CHALLENGES TO AUDIT QUALITY: HOW AUDIT FIRM TENURE MODERATES AUDIT MARKET CONCENTRATION, BRANCH OFFICES, PARTNER ROTATION, AND ASSIGNMENT LOADS
Keywords:
Audit quality, audit firm tenure, audit market dominance, audit branch offices, audit partner rotation, and workloads.Abstract
Ensuring the reliability of financial reporting through high-quality audits is essential for attracting and retaining investor confidence. Therefore, our empirical analysis elaborates on how the interaction involving audit firm tenure and audit market concentration, branch offices, partner rotation, and assignment loads affects audit quality.
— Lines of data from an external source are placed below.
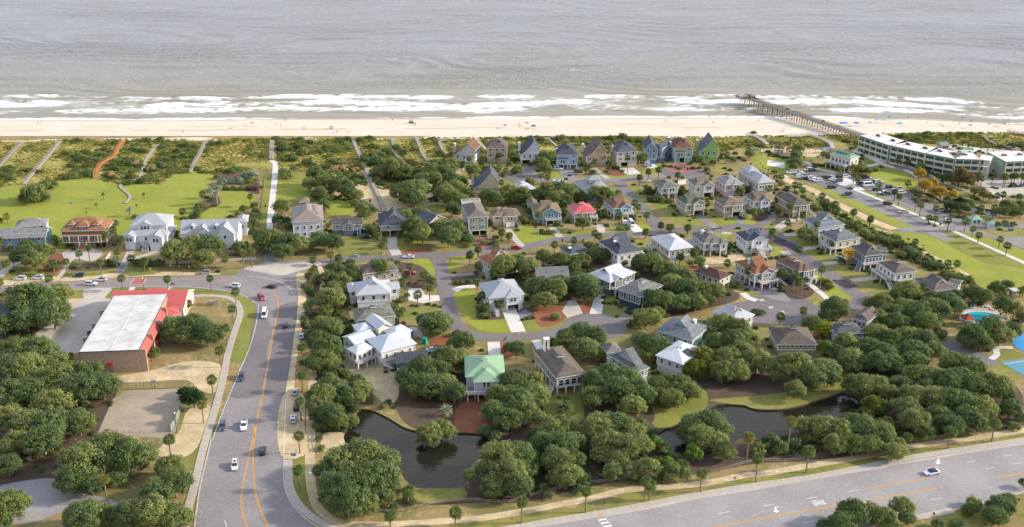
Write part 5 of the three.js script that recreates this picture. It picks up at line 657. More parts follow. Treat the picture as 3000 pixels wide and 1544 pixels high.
house(62, 'bright white roofed house', 'house with bright white metal roof and a dark roof window, half under trees', [{ t: 'q', L: [95,840], R: [360,956], q: [562,786], e: 6, r: 'hip', p: .4, cup: 1, rc: '#d3d4d8', rk: 'seam', wc: '#b9b9b6', sky: [[.28,.02,3,3.4]] }]);
house(63, 'pale roofed white house', 'white house with pale grey metal roof, white chimney and small gablet', [{ t: 'q', L: [598,430], R: [908,512], q: [1180,470], e: 6, r: 'dutch', p: .46, o: { p2: .8, ax: 'x', k: .33 }, rc: '#b3b6ba', rk: 'seam', wc: '#cbc8c0', ch: [[.12,.1,1.6, '#d6d6d4', '#b58a66']], win: { F: 4 } }]);
house(64, 'brown pyramid roofed house', 'house with dark brown pyramid roof beside the turning circle', [{ t: 'q', L: [1342,748], R: [1768,746], D: 14, e: 5, r: 'hip', p: .46, cup: 1, rc: '#695c54', wc: '#8f887c' }]);
house(65, 'charcoal roofed hidden house', 'charcoal roofed house half hidden by oaks near the street end', [{ t: 'h', L: [640,730], R: [866,704], l: [574,644], e: 5, r: 'hip', p: .4, cup: 1, rc: '#54555a', wc: '#8a8c90' }]);
house(66, 'slate blue gabled house', 'slate blue house with brown gabled roof among oaks', [{ t: 'h', L: [776,590], R: [890,636], q: [975,545], e: 6, r: 'dutch', p: .5, o: { p2: .8, ax: 'z' }, rc: '#6f625d', wc: '#76889a', tc: '#d6d6d6', win: { F: 3 } }]);
house(67, 'far left house', 'blue house with dark shingle roof cut off at the left edge', [{ t: 'e', L: [-120,585], R: [112,590], q: [118,440], e: 5, r: 'gx', D: 12, p: .5, rc: '#5b5d63', wc: '#9fb4c6' }]);
// the row along the beach, from left to right
const bch = (k, s, l, b, extra) => house(k, s, l, [{ hp: 0, r: 'swoop', e: 8.2, b: 2.7, p: .5, oh: .5,...b }], extra);
bch(14, 'first beach row house', 'white beach house with rust brown swooping roof at left end of the ocean row', { t: 'o', L: [128,396], R: [388,412], D: 11, rc: '#7d5947', wc: '#c6c4bd', base: 'p', ch: [[-.5,.1,.6, '#c9c6be']], deck: [['F', .1,.5,2.4]], win: { F: 3, L: 3 } });
bch(15, 'second beach row house', 'sand coloured beach house with mauve brown hip roof and skylights', { t: 'o', L: [545,372], R: [786,374], D: 12, r: 'hip', p: .7, rc: '#75625b', wc: '#b5a88e', sky: [[.05,.2], [.12,.2]], win: { F: 3, L: 3 } });
bch(16, 'third beach row house', 'white beach house with charcoal swooping roof and white garage annex', { t: 'o', L: [972,392], R: [1192,386], D: 12, rc: '#474c57', wc: '#cfd2d6', ch: [[-.5,.05,.6, '#d6d8dc']], gar: [[-.2,4]], win: { F: 3, L: 3 } });
bch(17, 'light blue beach house', 'light blue beach house with charcoal hip roof and open garage', { t: 'o', L: [1420,455], R: [1668,455], D: 14, r: 'hip', p: .66, rc: '#4b4d56', wc: '#9cb6d2', base: 'p', pc: '#d5dae0', sky: [[0,.22], [.06,.22]], ch: [[-.45,-.1,-.6, '#bccbdc']], x: [[-.2,6.6,.8, 'h', -2.4,2,.5]], win: { F: 3, L: 3 } });
bch(18, 'tan beach house', 'tan beach house with grey brown swooping roof and two skylights', { t: 'o', L: [1790,424], R: [2030,414], D: 13, rc: '#766a64', wc: '#b39b80', ch: [[-.5,-.1,.4, '#c6bfb4']], sky: [[.02,.2], [.07,.2]], win: { F: 3, L: 3 } });
bch(19, 'cream beach house', 'cream beach house with slate grey hip roof and white chimney', { t: 'c', L: [1318,362], R: [1466,354], D: 13, r: 'hip', p: .68, rc: '#5d6069', wc: '#beb9ae', ch: [[-.48,-.1,-.4, '#cfccc6']], sky: [[0,.2], [.07,.2]], gar: [[-.1,3.4]], win: { F: 3, L: 3 } });
house(20, 'blue twin gabled house', 'deep blue beach house with navy roof and twin steep front gables', [{ hp: 0, t: 'm', L: [165,386], R: [308,388], D: 15, e: 8, r: 'gz', p: 1.05, oh: .45, rc: '#4c5462', wc: '#8299ac', tc: '#d6dade', win: { F: 2, L: 4 }, gar: [[-.22,2.6, '#d2d4d6'], [.24,2.6, '#5f7f9b']] }, { hp: 0, t: 'm', L: [300,352], R: [374,366], D: 12, e: 8, r: 'gz', p: 1.05, oh: .45, rc: '#4c5462', wc: '#8299ac', tc: '#d6dade', win: { F: 1 } }]);
bch(21, 'teal beach house', 'teal beach house with red brown hip roof and dark garage opening', { t: 'm', L: [528,368], R: [752,364], D: 13, r: 'hip', p: .68, rc: '#76503f', wc: '#93b4ac', ch: [[-.5,-.05,-.3, '#a9cdc6']], sky: [[.02,.2], [.08,.2]], x: [[-.15,6.4,.8, 'h', -2.4,2,.5]], gar: [[0,3]], win: { F: 3, L: 3 } });
bch(22, 'lime green beach house', 'lime green beach house with grey swooping roof', { t: 'm', L: [850,352], R: [1066,350], D: 12, rc: '#6d7073', wc: '#92bd68', ch: [[-.5,0,.2, '#9cc478']], win: { F: 3, L: 2 } });
house(23, 'cream swooping roofed house', 'cream house with slate swooping roof and brick chimney behind the thicket', [{ hp: 0, t: 'o', L: [385,806], R: [684,800], D: 13, e: 7.6, r: 'swoop', p: .5, o: { hr: 5.2, lo: 3 }, oh: .5, rc: '#575c64', wc: '#c4b798', ch: [[-.5,.1,.3, '#b5aca2', '#a56048']], win: { F: 3, L: 2 } }]);
house(24, 'white hip roofed house', 'house with white metal hip roof beside the ocean street', [{ t: 'o', L: [918,732], R: [1162,692], l: [806,656], e: 5.6, r: 'hip', p: .5, cup: 1, rc: '#b9bdc2', rk: 'seam', wc: '#b9b6af' }]);
house(25, 'white cupola house', 'house with pale metal roof, white cupola and tall chimney behind a broad oak', [{ t: 'o', L: [1425,752], R: [1658,720], l: [1262,648], e: 5.8, r: 'hip', p: .5, cup: 2, cw: 3.4, rc: '#a9acb0', rk: 'seam', wc: '#c9c8c4', ch: [[-.25,-.1,2.6, '#b5b9c0']] }]);
house(26, 'big cupola house', 'blue grey house with big windowed cupola on its grey roof', [{ t: 'o', L: [1795,760], R: [2108,712], l: [1672,600], e: 6, r: 'hip', p: .5, cup: 2, cw: 4.6, rc: '#8f918f', rk: 'seam', wc: '#9aa8b4', x: [[.2,7,.4, 'g', 0,0,.5]] }]);
house(27, 'grey green roofed house', 'white house with grey green hip roof behind palms', [{ t: 'm', L: [372,692], R: [612,684], l: [232,600], e: 5.8, r: 'hip', p: .48, cup: 1, rc: '#78796f', wc: '#c4c6c6', base: 'p', x: [[.1,5,.6, 'h', 0,2,.5]], win: { F: 3, L: 3 } }]);
house(28, 'tan flared roofed house', 'white house with tan flared roof and arched carport', [{ t: 'm', L: [790,664], R: [1052,660], l: [672,580], e: 6.4, r: 'dutch', p: .46, o: { p2: .68, ax: 'x', k: .3 }, rc: '#857a6c', wc: '#dcd9d1', x: [[.22,6.2,.8, 'g', 0,2,.6]], gar: [[.22,4]], win: { F: 3, L: 3 } }]);
house(29, 'pink house', 'pale pink house with grey pyramid roof', [{ t: 'm', L: [1172,650], R: [1418,634], l: [1020,566], e: 6.2, r: 'hip', p: .5, cup: 1, rc: '#989a9a', wc: '#cbb3bb', x: [[.12,5,.8, 'h', 0,2,.5]], win: { F: 3, L: 3 } }]);
house(30, 'long pale house', 'long pale house with grey metal roof and roof lantern beside the park', [{ t: 'm', L: [1590,626], R: [1822,616], l: [1298,470], e: 6.8, r: 'hip', p: .5, rc: '#a5a9ae', rk: 'seam', wc: '#b9b4a8', win: { F: 5, L: 7 } }, { t: 'm', L: [1470,478], R: [1600,466], D: 8, e: 9.2, b: 5, r: 'hip', p: .45, rc: '#a5a9ae', rk: 'seam', wc: '#cfd0d0' }]);
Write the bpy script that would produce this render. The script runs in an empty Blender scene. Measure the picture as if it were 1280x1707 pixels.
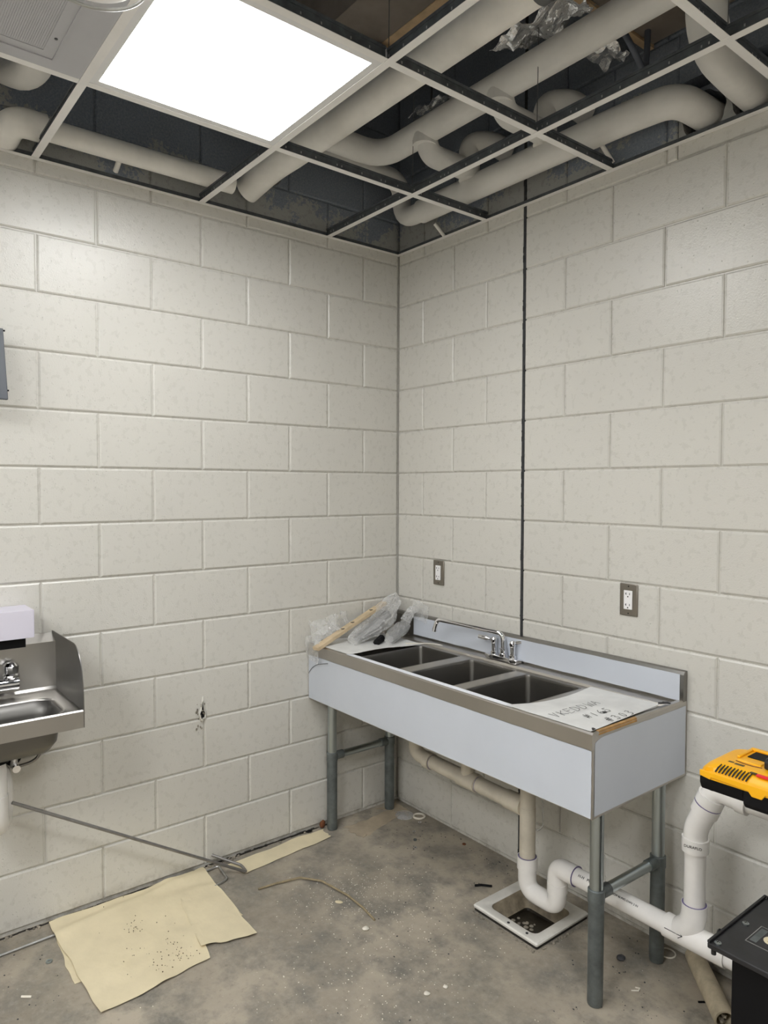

The analysis addresses the gap between investor expectations and auditor responsibilities, highlighting the severe consequences of prolonged relationships on audit quality deficiencies. The empirical analysis incorporated data from publicly traded entities in Indonesia from 2018 to 2022, covering 2,685 firm-year observations. We utilized panel data regression techniques using STATA software. The outcomes demonstrate that audit market concentration and partner rotation have a favorable connection with audit quality, while the assignment loads have a detrimental effect. However, audit firm tenure moderates these relationships, diminishing the positive impact of market concentration and partner rotation and exacerbating the adverse effects of branch offices and assignment loads. The findings emphasize the need for policymakers to formulate policies that prevent prolonged relationships between audit firms and their clients by enforcing dual mandatory rotation, evaluating branch office strategies, and managing assignment workloads to maintain high audit quality. Investors should be cautious about the impact of a prolonged auditor-client association on their investment decisions.